I have an AIMS Media VHS tape, “Ducks.” According to the notes in the case, it was part of a Starting to Read, “a series of 12 films for K-3 grade level that introduces vocabulary words in lively settings with an original song.” We used to use it in storytimes.
We don’t circulate VHS tapes any more, we don’t have a VHS player either, and I’m not sure the tape would play anyhow, but I can’t bear to part with it because I think the song is one of the Great Kids’ Songs Of All Time.
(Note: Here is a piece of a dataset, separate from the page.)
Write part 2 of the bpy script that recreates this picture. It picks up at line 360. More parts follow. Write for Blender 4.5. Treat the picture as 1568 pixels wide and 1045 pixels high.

Fortunately I still remember a lot of it:
“Duck is a word that stands for a bird
that walks on little web feet.
Feathers on its back and it talks with a quack
to anyone it might meet.
Ducks are big and ducks are small.
Ducks are short and ducks are tall.
There are many kinds and colors:
some are white and there are others.
Brown and green and tan and yellow —
yellow like this little fellow.
Ducks take baths like you and I,
but ducks do not need towels to dry.”
OK, Betsy, you let slip a tantalizing tidbit that I’m going to obsess over until you tell me. You said that the Travers book was in a drawer “Alongside two or three other books in similar situations” WHAT WERE THOSE OTHER BOOKS?? Please tell me soon!
Hooboy. I remember there were other books. I . . . can’t remember what they were. But by GUM they were important! I’ll think more on this.
That’s OK. It was along time ago. I’ll check back sometime and see if you can ever retrieve those titles out of your mental memory files.
I haven’t been able to keep them in the system, but I’ve rescued them from the discard pile: Marguerite de Angeli’s books including Skippack School, Thee, Hannah, and Henner’s Lydia. Yup, I’m in Pennsylvania. Our library even has an original Marguerite de Angeli sketch which we believe she drew during a children’s program here.
Oo! Now there’s an idea for a post. The sketches that authors and illustrators create during their visits. A de Angeli would be magnificent to have on hand!